Stadio della Roma / Twitter

City authorities would cause "catastrophic" damage to Roma and all of Italian football if they reject a long-existing plan to build a privately owned stadium in the southern part of the capital, club president James Pallotta said.

A meeting on Friday between Rome mayor Virginia Raggi and Giallorossi general manager Mauro Baldissoni will determine whether they can go ahead with stadium development.

"We expect a massively positive result from the meeting on Friday," Pallotta said in a statement. "The alternative would be catastrophic for the future of AS Roma, Italian football, the city of Rome, and quite frankly for future business in Italy."

Baldissoni said €60 million has already been put into the Stadio della Roma project, with final investment figures reaching €2 billion.

But the location of the building site, Tor di Valle, has become a political battleground between Roma and the city council. A superintendency ruling determined that a hippodrome built in the area in 1962 has too much historical value to be demolished, according to Italian news agency ANSA.

Defending its position earlier this month, Roma stated that previous talks with the municipality never mentioned the need to keep in tact a decrepit horse-racing track that is "covered in asbestos," and that the timing of the ruling was "particularly odd."

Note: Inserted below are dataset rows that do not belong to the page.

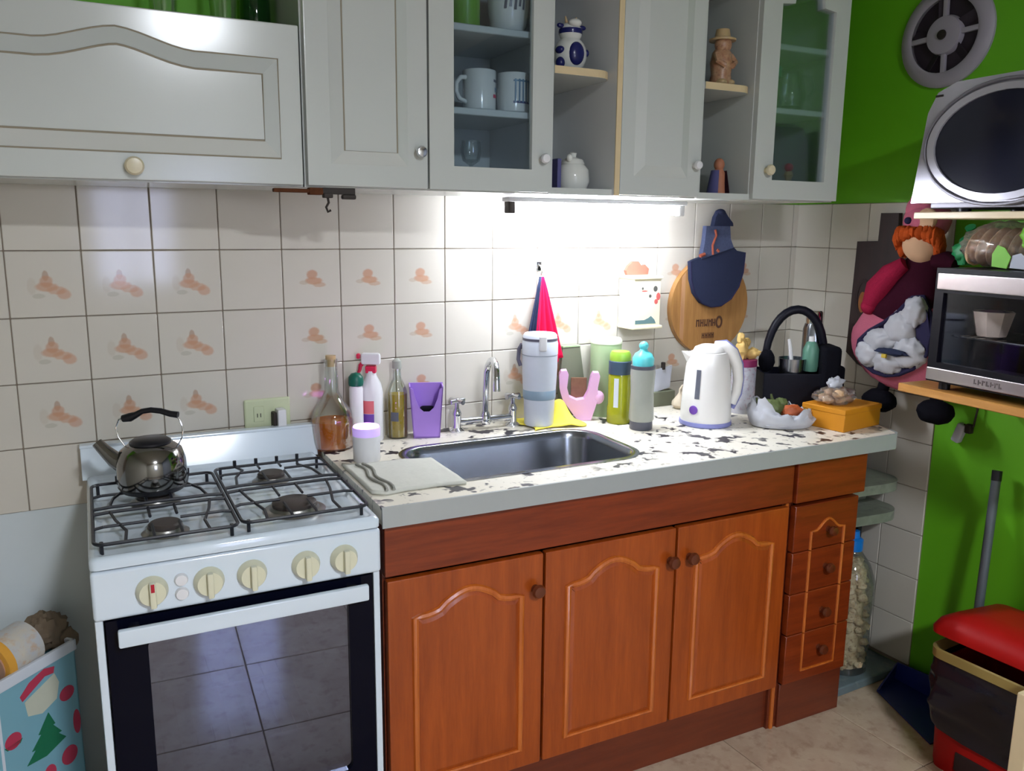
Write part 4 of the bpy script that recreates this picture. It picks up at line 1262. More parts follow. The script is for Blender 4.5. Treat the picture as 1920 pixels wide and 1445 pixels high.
t = thing('shaker', 'tall grey frosted shaker with white clip, standing on the yellow cloth', 'bottle', (1.305, -0.050, ZC + 0.006), SA)
MB().lathe([(0, 0), (0.040, 0), (0.043, 0.004), (0.045, 0.07), (0.046, 0.085), (0.049, 0.125), (0.051, 0.170), (0.051, 0.205), (0.046, 0.208), (0, 0.208)], 36).build('body', M['tumbler'], t)
MB().lathe([(0.0455, 0.078), (0.0475, 0.080), (0.0485, 0.104), (0.0470, 0.106)], 36).build('band', M['tumbler_band'], t)
MB().lathe([(0.046, 0.206), (0.052, 0.208), (0.052, 0.240), (0.049, 0.250), (0.049, 0.262), (0.044, 0.268), (0, 0.268)], 36).build('lid', M['tumbler'], t)
MB().lathe([(0.0495, 0.248), (0.0505, 0.248), (0.0505, 0.255), (0.0495, 0.255)], 36).build('lid_ring', M['tumbler_dark'], t)
MB().rbox(-0.004, 0.018, -0.060, -0.048, 0.222, 0.266, 0.005, 3).build('clip', M['white_plastic'], t)
MB().tube([(-0.052, 0, 0.235), (-0.060, 0.004, 0.220), (-0.062, 0.004, 0.190), (-0.055, 0, 0.172)], 0.006, 8).build('side_strap', M['tumbler_dark'], t)

t = thing('yellow_cloth', 'crumpled yellow dish cloth under the grey shaker', 'cloth', (0, 0, ZC))


def ycl(i, j):
    x = 1.264 + 0.165 * i + 0.012 * math.sin(6 * j)
    y = -0.104 + 0.135 * j + 0.012 * math.sin(5 * i)
    z = 0.003 + 0.003 * noise.noise(Vector((x * 30, y * 30, 1)))
    pk = math.exp(-((x - 1.382) / 0.030) ** 2 - ((y + 0.026) / 0.05) ** 2)
    z += 0.062 * pk * (1 + 0.3 * noise.noise(Vector((x * 40, y * 40, 4))))
    return (x, y, max(0.002, z))


o = MB().grid(ycl, 30, 22).build('sheet', M['yellow_cloth'], t, 80)
sm = o.modifiers.new('thick', 'SOLIDIFY')
sm.thickness = 0.003
sm.offset = 1

t = thing('olive_board', 'grey olive upright board behind the pink holder', 'board', (1.467, 0.036, ZC), TH)
MB().prism([(-0.046, 0), (0.040, 0), (0.042, 0.10), (0.022, 0.215), (-0.040, 0.215), (-0.048, 0.10)], -0.006, 0.006).build('board', M['olive'], t)
MB().box(-0.041, 0.023, -0.0075, 0.0072, 0.2145, 0.219).build('top_edge', M['sage'], t)
t = thing('sponge_caddy', 'pink plastic two-horned sponge caddy beside the yellow cloth', 'holder', (1.462, -0.022, ZC), SA)
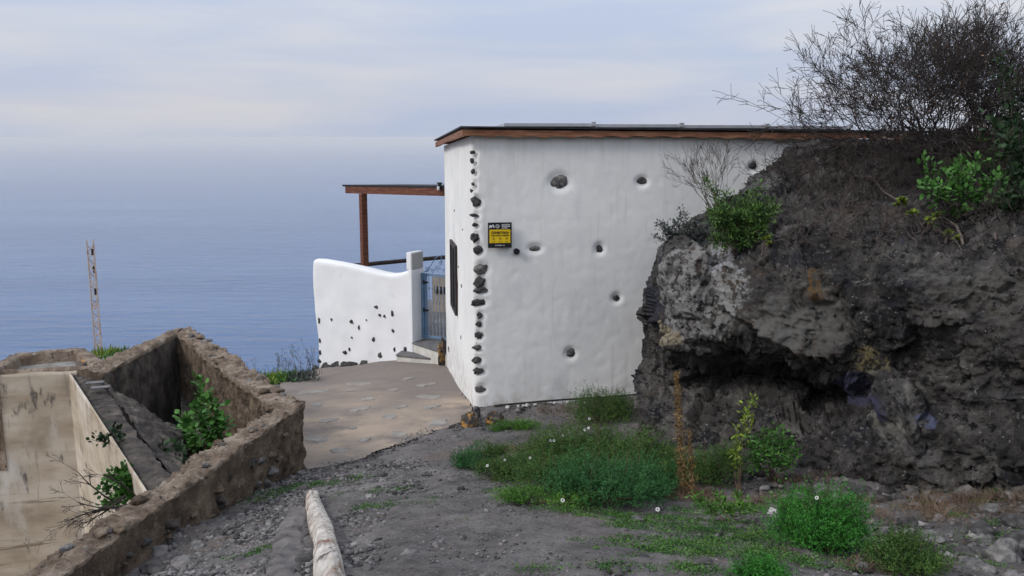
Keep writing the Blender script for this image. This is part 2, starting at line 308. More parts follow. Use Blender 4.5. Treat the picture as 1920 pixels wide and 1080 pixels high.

The hippodrome was closed in 2013.

The new stadium has been sidelined for years, with Raggi, who was elected as Rome's first female mayor last June, failing to provide explicit approval for the project.

Roma submitted plans for a scaled-down version of the new stadium, and promised to redevelop a section of the hippodrome to preserve its "historical memory."

The Stadio della Roma had been slated to open by August 2019.